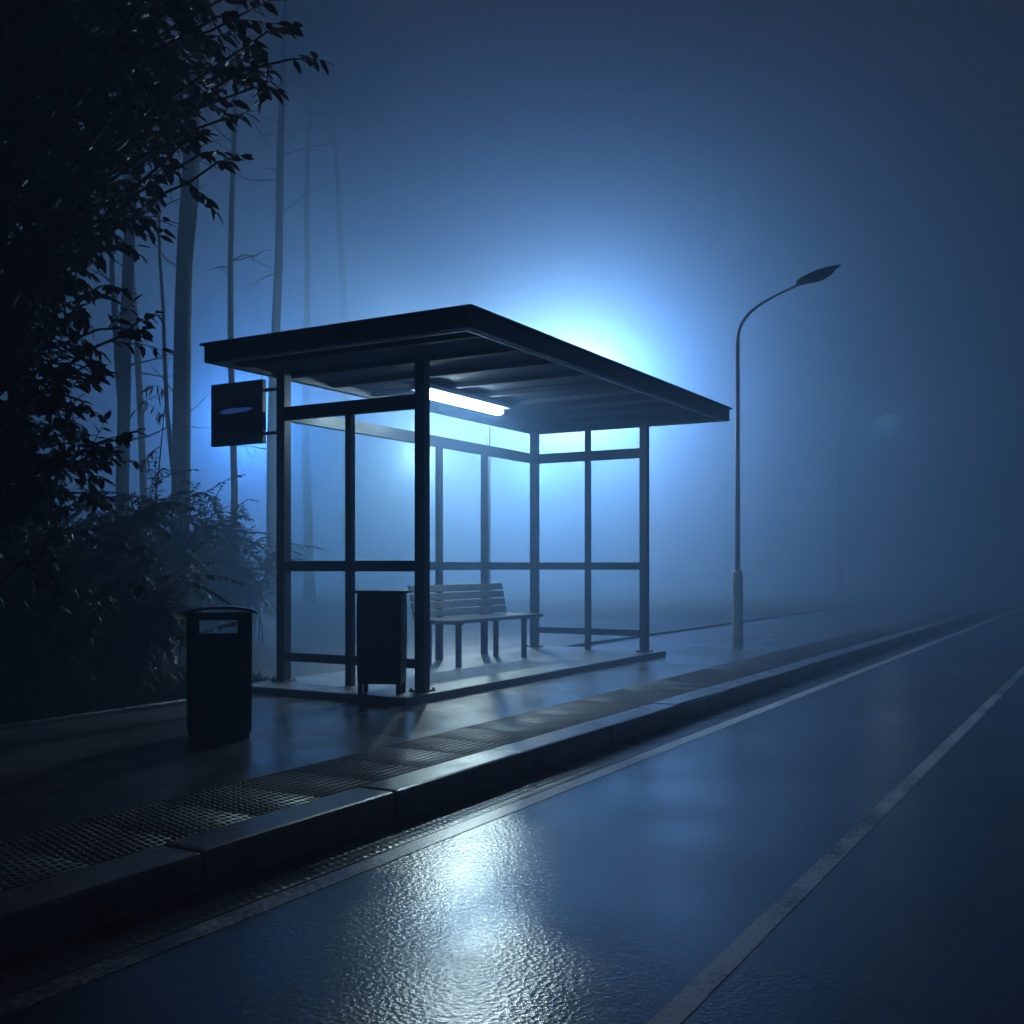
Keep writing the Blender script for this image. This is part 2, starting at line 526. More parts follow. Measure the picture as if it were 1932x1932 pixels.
# roof
RX0, RX1, RY0, RY1 = 5.84, 11.03, 3.70, 6.10
roof = obj('roof', bx(RX0 - .025, RX1 + .025, RY0 - .025, RY1 + .025, ZT + .128, ZT + .146, bev=.004, seg=1), M['roof'], sh)
FT = .05
bm = bmesh.new()
box(bm, RX0, RX1, RY0, RY0 + FT, ZT, ZT + .126, bev=.005, seg=1)
box(bm, RX0, RX1, RY1 - FT, RY1, ZT, ZT + .126, bev=.005, seg=1)
box(bm, RX0, RX0 + FT, RY0 + FT + .001, RY1 - FT - .001, ZT + .001, ZT + .1255, bev=.005, seg=1)
box(bm, RX1 - FT, RX1, RY0 + FT + .001, RY1 - FT - .001, ZT + .001, ZT + .1255, bev=.005, seg=1)
obj('fascia', bm, M['roof'], roof)
obj('soffit', bx(RX0 + FT + .001, RX1 - FT - .001, RY0 + FT + .001, RY1 - FT - .001, ZT + .062, ZT + .09), M['soffit'], roof)
nb = 9
for i in range(nb):
    xx = RX0 + .35 + (RX1 - RX0 - .7) * i / (nb - 1)
    obj('beam', bx(xx - .03, xx + .03, RY0 + FT + .002, RY1 - FT - .002, ZT + .018, ZT + .060, bev=.003, seg=1), M['soffit'], roof)
# a thin bright trim inside the fascia
bm = bmesh.new()
box(bm, RX0 + FT + .002, RX1 - FT - .002, RY0 + FT + .003, RY0 + FT + .018, ZT - .006, ZT + .016)
box(bm, RX0 + FT + .003, RX0 + FT + .018, RY0 + FT + .02, RY1 - FT - .003, ZT - .006, ZT + .016)
obj('drip_trim', bm, M['galv'], roof)

# tube lamp under the roof
LY, LX0, LX1, LZ = 5.30, 7.62, 8.88, ZT - .055
tl = thing('tube_lamp', 'glowing white fluorescent tube lamp fixed under the shelter roof', 'tube lamp', ((LX0 + LX1) / 2, LY, LZ))
hl = (LX1 - LX0) / 2
obj('housing', bx(-hl - .06, hl + .06, -.11, .11, .034, .074, bev=.006), M['fitting'], tl)
o = tube_obj('glowing_tube', [(-hl, 0, 0), (hl, 0, 0)], [.03, .03], M['tube'], tl, n=16)
for v in o.data.vertices: v.co.y *= 1.9
for s in (-1, 1):
    obj('end_cap', bx(min(s * hl, s * (hl + .03)), max(s * hl, s * (hl + .03)), -.024, .024, -.024, .029, bev=.004), M['fitting'], tl)

# bench
be = thing('bench', 'slatted bench with backrest standing inside the shelter', 'bench', (9.1, 5.62, PLAT))
def slat(bm, y, z, w, t, tilt, hx=.86):
    b2 = bmesh.new(); box(b2, -hx, hx, -w / 2, w / 2, -t / 2, t / 2, bev=.006)
    me = bpy.data.meshes.new('t'); bmesh.ops.transform(b2, verts=b2.verts, matrix=Matrix.Translation((0, y, z)) @ Matrix.Rotation(tilt, 4, 'X'))
    b2.to_mesh(me); b2.free(); bm.from_mesh(me); bpy.data.meshes.remove(me)
bm = bmesh.new()
for k in range(4): slat(bm, -.19 + k * .105, .43, .09, .034, R(2))
obj('seat', bm, M['wood'], be)
bm = bmesh.new()
for k in range(4): slat(bm, .235 + k * .016, .49 + k * .080, .068, .026, R(80))
obj('backrest', bm, M['wood'], be)
for x in (-.70, .55):
    for y in (-.17, .17):
        obj('leg', bx(x - .025, x + .025, y - .02, y + .02, 0, .395, bev=.004), M['steel'], be)
    obj('seat_rail', bx(x - .02, x + .02, -.22, .20, .397, .412, bev=.003, seg=1), M['steel'], be)
    vs, fs = [], []
    tube_data(vs, fs, [Vector((x, .215, .40)), Vector((x, .262, .60)), Vector((x, .312, .76))], [.014] * 3, 8)
    raw('back_support', vs, fs, M['steel'], be, smooth=True)

# ------------------------------------------------------------------ bins
def profile(w, d, r, n=6):
    pts = []
    for (cx, cy, a0) in ((w / 2 - r, d / 2 - r, 0), (-w / 2 + r, d / 2 - r, 90), (-w / 2 + r, -d / 2 + r, 180), (w / 2 - r, -d / 2 + r, 270)):
        for k in range(n + 1):
            a = R(a0 + 90 * k / n)
            pts.append((cx + r * math.cos(a), cy + r * math.sin(a)))
    return pts

def shell(w, d, r, rows, hole=None, extra_x=()):
    """walls of a rounded-box; rows = [(z, scale)], hole = (z0, z1, half width) cut in front and back"""
    base = profile(w, d, r)
    # extra points along front and back faces
    pts = []
    for i, p in enumerate(base):
        pts.append(p)
        q = base[(i + 1) % len(base)]
        if abs(p[1] - q[1]) < 1e-6 and abs(p[0] - q[0]) > .05:
            xs = sorted(extra_x, reverse=(q[0] < p[0]))
            for xx in xs: pts.append((xx, p[1]))
    vs, fs = [], []
    n = len(pts)
    for (z, sc) in rows:
        for p in pts: vs.append((p[0] * sc, p[1] * sc, z))
    for i in range(len(rows) - 1):
        zc = (rows[i][0] + rows[i + 1][0]) / 2
        for k in range(n):
            k2 = (k + 1) % n
            mx = (pts[k][0] + pts[k2][0]) / 2; my = (pts[k][1] + pts[k2][1]) / 2
            if hole and hole[0] < zc < hole[1] and abs(mx) < hole[2] and abs(my) > d / 2 - .004: continue
            fs.append((i * n + k, i * n + k2, (i + 1) * n + k2, (i + 1) * n + k))
    return vs, fs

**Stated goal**
Pictures excluded, quote all the data above exactly.

**Result for this task**
Keep writing the Blender script for this image. This is part 2, starting at line 526. More parts follow. Measure the picture as if it were 1932x1932 pixels.
# roof
RX0, RX1, RY0, RY1 = 5.84, 11.03, 3.70, 6.10
roof = obj('roof', bx(RX0 - .025, RX1 + .025, RY0 - .025, RY1 + .025, ZT + .128, ZT + .146, bev=.004, seg=1), M['roof'], sh)
FT = .05
bm = bmesh.new()
box(bm, RX0, RX1, RY0, RY0 + FT, ZT, ZT + .126, bev=.005, seg=1)
box(bm, RX0, RX1, RY1 - FT, RY1, ZT, ZT + .126, bev=.005, seg=1)
box(bm, RX0, RX0 + FT, RY0 + FT + .001, RY1 - FT - .001, ZT + .001, ZT + .1255, bev=.005, seg=1)
box(bm, RX1 - FT, RX1, RY0 + FT + .001, RY1 - FT - .001, ZT + .001, ZT + .1255, bev=.005, seg=1)
obj('fascia', bm, M['roof'], roof)
obj('soffit', bx(RX0 + FT + .001, RX1 - FT - .001, RY0 + FT + .001, RY1 - FT - .001, ZT + .062, ZT + .09), M['soffit'], roof)
nb = 9
for i in range(nb):
    xx = RX0 + .35 + (RX1 - RX0 - .7) * i / (nb - 1)
    obj('beam', bx(xx - .03, xx + .03, RY0 + FT + .002, RY1 - FT - .002, ZT + .018, ZT + .060, bev=.003, seg=1), M['soffit'], roof)
# a thin bright trim inside the fascia
bm = bmesh.new()
box(bm, RX0 + FT + .002, RX1 - FT - .002, RY0 + FT + .003, RY0 + FT + .018, ZT - .006, ZT + .016)
box(bm, RX0 + FT + .003, RX0 + FT + .018, RY0 + FT + .02, RY1 - FT - .003, ZT - .006, ZT + .016)
obj('drip_trim', bm, M['galv'], roof)

# tube lamp under the roof
LY, LX0, LX1, LZ = 5.30, 7.62, 8.88, ZT - .055
tl = thing('tube_lamp', 'glowing white fluorescent tube lamp fixed under the shelter roof', 'tube lamp', ((LX0 + LX1) / 2, LY, LZ))
hl = (LX1 - LX0) / 2
obj('housing', bx(-hl - .06, hl + .06, -.11, .11, .034, .074, bev=.006), M['fitting'], tl)
o = tube_obj('glowing_tube', [(-hl, 0, 0), (hl, 0, 0)], [.03, .03], M['tube'], tl, n=16)
for v in o.data.vertices: v.co.y *= 1.9
for s in (-1, 1):
    obj('end_cap', bx(min(s * hl, s * (hl + .03)), max(s * hl, s * (hl + .03)), -.024, .024, -.024, .029, bev=.004), M['fitting'], tl)

# bench
be = thing('bench', 'slatted bench with backrest standing inside the shelter', 'bench', (9.1, 5.62, PLAT))
def slat(bm, y, z, w, t, tilt, hx=.86):
    b2 = bmesh.new(); box(b2, -hx, hx, -w / 2, w / 2, -t / 2, t / 2, bev=.006)
    me = bpy.data.meshes.new('t'); bmesh.ops.transform(b2, verts=b2.verts, matrix=Matrix.Translation((0, y, z)) @ Matrix.Rotation(tilt, 4, 'X'))
    b2.to_mesh(me); b2.free(); bm.from_mesh(me); bpy.data.meshes.remove(me)
bm = bmesh.new()
for k in range(4): slat(bm, -.19 + k * .105, .43, .09, .034, R(2))
obj('seat', bm, M['wood'], be)
bm = bmesh.new()
for k in range(4): slat(bm, .235 + k * .016, .49 + k * .080, .068, .026, R(80))
obj('backrest', bm, M['wood'], be)
for x in (-.70, .55):
    for y in (-.17, .17):
        obj('leg', bx(x - .025, x + .025, y - .02, y + .02, 0, .395, bev=.004), M['steel'], be)
    obj('seat_rail', bx(x - .02, x + .02, -.22, .20, .397, .412, bev=.003, seg=1), M['steel'], be)
    vs, fs = [], []
    tube_data(vs, fs, [Vector((x, .215, .40)), Vector((x, .262, .60)), Vector((x, .312, .76))], [.014] * 3, 8)
    raw('back_support', vs, fs, M['steel'], be, smooth=True)

# ------------------------------------------------------------------ bins
def profile(w, d, r, n=6):
    pts = []
    for (cx, cy, a0) in ((w / 2 - r, d / 2 - r, 0), (-w / 2 + r, d / 2 - r, 90), (-w / 2 + r, -d / 2 + r, 180), (w / 2 - r, -d / 2 + r, 270)):
        for k in range(n + 1):
            a = R(a0 + 90 * k / n)
            pts.append((cx + r * math.cos(a), cy + r * math.sin(a)))
    return pts

def shell(w, d, r, rows, hole=None, extra_x=()):
    """walls of a rounded-box; rows = [(z, scale)], hole = (z0, z1, half width) cut in front and back"""
    base = profile(w, d, r)
    # extra points along front and back faces
    pts = []
    for i, p in enumerate(base):
        pts.append(p)
        q = base[(i + 1) % len(base)]
        if abs(p[1] - q[1]) < 1e-6 and abs(p[0] - q[0]) > .05:
            xs = sorted(extra_x, reverse=(q[0] < p[0]))
            for xx in xs: pts.append((xx, p[1]))
    vs, fs = [], []
    n = len(pts)
    for (z, sc) in rows:
        for p in pts: vs.append((p[0] * sc, p[1] * sc, z))
    for i in range(len(rows) - 1):
        zc = (rows[i][0] + rows[i + 1][0]) / 2
        for k in range(n):
            k2 = (k + 1) % n
            mx = (pts[k][0] + pts[k2][0]) / 2; my = (pts[k][1] + pts[k2][1]) / 2
            if hole and hole[0] < zc < hole[1] and abs(mx) < hole[2] and abs(my) > d / 2 - .004: continue
            fs.append((i * n + k, i * n + k2, (i + 1) * n + k2, (i + 1) * n + k))
    return vs, fs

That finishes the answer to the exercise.